* Exercise *
Tell me how many lines hold "from", please, using only the number.

* Data segment *
----

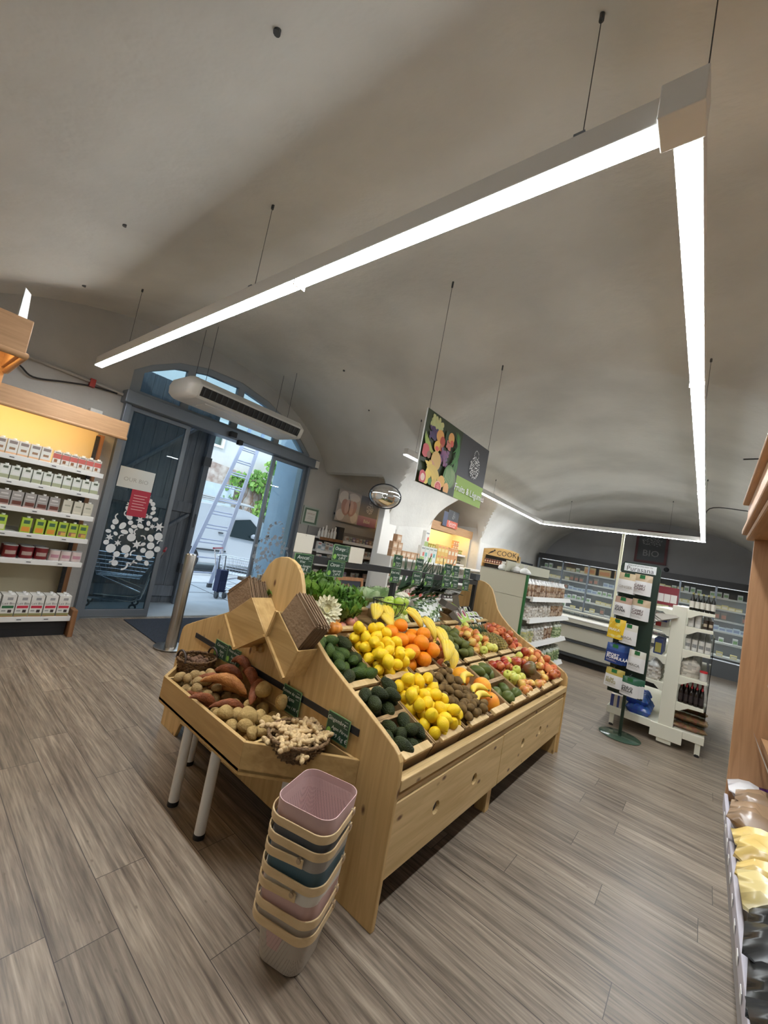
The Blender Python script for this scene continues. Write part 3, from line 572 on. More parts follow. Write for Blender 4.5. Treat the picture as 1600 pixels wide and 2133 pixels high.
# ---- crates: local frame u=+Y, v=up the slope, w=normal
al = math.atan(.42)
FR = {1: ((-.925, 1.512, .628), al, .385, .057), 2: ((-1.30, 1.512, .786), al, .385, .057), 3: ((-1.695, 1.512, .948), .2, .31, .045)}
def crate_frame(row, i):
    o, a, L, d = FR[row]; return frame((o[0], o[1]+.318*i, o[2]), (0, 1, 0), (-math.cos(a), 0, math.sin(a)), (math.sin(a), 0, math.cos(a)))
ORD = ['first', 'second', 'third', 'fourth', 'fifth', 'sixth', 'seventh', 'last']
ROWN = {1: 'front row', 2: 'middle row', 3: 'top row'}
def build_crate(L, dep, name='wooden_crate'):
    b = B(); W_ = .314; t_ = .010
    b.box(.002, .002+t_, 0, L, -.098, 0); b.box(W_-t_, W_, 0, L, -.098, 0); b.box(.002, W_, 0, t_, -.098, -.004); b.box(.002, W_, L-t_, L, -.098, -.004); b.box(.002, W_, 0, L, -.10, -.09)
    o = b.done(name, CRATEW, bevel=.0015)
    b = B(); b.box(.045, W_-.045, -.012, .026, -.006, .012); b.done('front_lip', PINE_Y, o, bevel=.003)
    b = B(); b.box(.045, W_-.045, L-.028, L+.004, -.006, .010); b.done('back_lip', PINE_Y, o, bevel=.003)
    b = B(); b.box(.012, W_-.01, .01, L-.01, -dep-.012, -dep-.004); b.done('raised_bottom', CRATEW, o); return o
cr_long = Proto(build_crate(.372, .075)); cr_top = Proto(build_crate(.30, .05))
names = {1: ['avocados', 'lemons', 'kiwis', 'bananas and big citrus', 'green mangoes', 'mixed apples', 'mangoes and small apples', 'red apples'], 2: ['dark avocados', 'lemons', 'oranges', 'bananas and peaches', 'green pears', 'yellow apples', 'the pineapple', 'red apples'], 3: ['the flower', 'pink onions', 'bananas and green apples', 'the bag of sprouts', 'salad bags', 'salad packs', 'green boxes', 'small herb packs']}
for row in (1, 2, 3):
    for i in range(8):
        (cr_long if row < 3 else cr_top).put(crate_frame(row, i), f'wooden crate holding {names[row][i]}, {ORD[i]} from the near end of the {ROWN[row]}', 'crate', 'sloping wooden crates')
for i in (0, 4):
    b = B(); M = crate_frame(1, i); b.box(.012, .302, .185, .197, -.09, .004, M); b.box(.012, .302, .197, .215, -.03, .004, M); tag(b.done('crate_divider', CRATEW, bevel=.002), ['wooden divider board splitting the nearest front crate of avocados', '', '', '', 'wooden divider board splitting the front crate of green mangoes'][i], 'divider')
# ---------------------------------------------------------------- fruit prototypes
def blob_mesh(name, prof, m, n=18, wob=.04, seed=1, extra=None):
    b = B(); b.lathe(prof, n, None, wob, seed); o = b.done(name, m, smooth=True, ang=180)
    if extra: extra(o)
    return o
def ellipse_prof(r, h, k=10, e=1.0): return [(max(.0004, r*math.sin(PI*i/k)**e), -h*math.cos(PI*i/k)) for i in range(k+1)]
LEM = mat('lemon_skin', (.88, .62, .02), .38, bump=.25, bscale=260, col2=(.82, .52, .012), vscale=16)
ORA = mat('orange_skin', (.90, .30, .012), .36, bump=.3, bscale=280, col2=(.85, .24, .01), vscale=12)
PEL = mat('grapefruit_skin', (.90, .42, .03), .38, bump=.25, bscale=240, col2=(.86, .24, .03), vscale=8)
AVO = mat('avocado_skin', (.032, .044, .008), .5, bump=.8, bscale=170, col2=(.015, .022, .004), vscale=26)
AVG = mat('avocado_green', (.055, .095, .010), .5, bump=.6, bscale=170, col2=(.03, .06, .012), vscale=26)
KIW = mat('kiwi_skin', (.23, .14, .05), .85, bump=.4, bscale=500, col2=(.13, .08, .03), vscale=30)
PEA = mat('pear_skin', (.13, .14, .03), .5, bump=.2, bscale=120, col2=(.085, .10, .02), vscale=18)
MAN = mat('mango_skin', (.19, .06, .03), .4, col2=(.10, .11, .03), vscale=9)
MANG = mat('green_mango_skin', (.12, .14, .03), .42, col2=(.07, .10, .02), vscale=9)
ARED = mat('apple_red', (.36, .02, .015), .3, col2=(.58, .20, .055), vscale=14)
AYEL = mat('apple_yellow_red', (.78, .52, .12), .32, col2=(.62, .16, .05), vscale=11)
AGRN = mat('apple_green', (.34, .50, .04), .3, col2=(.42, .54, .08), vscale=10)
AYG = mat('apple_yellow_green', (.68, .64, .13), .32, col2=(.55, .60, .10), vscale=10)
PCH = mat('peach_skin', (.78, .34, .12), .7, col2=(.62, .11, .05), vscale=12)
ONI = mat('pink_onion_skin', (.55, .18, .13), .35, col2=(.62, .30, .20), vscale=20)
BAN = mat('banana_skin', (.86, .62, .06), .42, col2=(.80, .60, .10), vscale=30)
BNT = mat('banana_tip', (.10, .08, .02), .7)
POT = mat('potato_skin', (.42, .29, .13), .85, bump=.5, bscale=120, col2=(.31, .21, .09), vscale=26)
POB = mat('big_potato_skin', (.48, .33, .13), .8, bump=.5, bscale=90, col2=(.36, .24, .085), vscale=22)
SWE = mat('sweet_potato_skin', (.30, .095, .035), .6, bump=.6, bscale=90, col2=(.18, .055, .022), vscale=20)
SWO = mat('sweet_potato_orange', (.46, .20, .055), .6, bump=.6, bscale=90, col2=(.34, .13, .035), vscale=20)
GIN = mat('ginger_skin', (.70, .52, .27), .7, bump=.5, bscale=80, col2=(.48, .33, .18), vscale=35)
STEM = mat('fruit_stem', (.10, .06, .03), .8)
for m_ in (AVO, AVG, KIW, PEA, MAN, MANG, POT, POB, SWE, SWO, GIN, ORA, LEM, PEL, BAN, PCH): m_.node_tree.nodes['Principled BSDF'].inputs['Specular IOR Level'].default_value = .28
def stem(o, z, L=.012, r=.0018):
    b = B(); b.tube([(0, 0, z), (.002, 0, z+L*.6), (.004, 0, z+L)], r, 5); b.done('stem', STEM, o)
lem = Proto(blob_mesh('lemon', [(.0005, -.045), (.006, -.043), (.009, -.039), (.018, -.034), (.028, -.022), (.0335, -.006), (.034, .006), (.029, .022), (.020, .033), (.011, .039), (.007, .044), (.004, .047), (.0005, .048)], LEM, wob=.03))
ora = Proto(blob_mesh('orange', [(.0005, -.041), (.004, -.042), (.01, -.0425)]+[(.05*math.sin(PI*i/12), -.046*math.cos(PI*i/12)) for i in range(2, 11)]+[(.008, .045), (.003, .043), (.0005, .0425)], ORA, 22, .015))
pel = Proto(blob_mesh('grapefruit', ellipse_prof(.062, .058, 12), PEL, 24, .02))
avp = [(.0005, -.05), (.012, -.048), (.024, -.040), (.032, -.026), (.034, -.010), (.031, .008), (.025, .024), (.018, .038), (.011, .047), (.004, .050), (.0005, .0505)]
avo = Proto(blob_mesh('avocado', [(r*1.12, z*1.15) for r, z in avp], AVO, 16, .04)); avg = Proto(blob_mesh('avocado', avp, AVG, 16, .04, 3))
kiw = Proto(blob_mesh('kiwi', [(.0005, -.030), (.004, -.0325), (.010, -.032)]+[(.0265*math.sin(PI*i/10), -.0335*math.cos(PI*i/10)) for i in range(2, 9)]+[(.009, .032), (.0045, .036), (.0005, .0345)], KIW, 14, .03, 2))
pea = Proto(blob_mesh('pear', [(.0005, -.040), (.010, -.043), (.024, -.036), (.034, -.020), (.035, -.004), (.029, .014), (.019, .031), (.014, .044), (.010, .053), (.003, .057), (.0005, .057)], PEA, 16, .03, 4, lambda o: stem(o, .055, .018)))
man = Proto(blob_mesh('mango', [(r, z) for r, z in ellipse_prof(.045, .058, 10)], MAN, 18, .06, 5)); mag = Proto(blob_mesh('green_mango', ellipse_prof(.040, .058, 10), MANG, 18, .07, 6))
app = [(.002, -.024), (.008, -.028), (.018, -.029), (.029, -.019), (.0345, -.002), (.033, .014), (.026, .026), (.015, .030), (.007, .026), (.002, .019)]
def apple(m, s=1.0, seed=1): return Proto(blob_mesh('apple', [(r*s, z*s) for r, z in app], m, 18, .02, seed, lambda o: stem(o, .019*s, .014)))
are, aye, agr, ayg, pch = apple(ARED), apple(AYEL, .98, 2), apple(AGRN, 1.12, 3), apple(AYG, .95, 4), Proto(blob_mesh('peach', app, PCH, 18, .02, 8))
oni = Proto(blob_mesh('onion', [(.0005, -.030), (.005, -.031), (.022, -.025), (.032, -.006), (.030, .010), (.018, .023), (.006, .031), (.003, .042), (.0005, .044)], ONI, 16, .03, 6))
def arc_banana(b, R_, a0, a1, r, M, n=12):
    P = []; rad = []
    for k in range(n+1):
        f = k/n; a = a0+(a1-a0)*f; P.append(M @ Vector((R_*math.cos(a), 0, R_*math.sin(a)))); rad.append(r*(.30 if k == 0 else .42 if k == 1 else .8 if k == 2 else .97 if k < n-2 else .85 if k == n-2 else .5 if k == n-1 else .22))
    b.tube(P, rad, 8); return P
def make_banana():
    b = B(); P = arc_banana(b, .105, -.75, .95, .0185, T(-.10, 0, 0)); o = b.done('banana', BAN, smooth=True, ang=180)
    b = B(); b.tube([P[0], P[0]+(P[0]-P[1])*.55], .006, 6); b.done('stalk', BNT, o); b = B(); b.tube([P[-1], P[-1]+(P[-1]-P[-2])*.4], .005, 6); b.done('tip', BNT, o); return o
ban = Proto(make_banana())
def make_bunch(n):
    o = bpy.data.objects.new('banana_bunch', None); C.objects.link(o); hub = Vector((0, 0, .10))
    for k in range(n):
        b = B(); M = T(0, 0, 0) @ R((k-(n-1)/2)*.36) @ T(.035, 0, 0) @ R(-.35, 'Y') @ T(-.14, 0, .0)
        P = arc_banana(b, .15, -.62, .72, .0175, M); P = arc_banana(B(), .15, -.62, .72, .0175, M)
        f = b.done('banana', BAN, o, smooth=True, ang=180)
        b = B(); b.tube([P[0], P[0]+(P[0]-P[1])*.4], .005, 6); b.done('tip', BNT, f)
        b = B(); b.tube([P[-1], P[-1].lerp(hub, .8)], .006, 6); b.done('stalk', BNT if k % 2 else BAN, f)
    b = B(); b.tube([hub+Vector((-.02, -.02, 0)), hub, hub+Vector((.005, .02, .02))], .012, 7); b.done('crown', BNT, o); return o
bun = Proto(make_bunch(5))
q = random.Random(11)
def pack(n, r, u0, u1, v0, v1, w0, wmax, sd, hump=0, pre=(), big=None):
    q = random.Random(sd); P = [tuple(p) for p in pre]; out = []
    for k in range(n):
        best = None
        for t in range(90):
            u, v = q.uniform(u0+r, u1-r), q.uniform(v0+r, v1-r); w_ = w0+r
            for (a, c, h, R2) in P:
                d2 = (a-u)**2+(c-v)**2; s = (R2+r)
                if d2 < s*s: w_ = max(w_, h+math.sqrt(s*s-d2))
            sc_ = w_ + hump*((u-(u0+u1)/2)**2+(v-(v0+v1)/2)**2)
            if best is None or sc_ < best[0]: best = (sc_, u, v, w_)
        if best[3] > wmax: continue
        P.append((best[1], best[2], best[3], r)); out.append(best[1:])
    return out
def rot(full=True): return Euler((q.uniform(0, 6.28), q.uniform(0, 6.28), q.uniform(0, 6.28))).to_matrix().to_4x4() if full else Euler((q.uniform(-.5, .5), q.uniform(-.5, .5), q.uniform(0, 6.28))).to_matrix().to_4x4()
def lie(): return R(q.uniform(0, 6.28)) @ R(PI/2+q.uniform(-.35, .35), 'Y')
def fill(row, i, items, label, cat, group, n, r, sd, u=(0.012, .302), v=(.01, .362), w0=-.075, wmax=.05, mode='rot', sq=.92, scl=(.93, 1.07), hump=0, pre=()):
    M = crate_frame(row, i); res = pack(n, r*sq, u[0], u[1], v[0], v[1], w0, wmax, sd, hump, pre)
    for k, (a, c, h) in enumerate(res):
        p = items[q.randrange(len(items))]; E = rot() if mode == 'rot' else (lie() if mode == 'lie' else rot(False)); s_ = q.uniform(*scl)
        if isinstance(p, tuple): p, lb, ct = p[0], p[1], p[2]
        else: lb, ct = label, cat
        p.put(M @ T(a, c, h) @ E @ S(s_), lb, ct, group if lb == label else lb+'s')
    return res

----

* Reply to the task *
2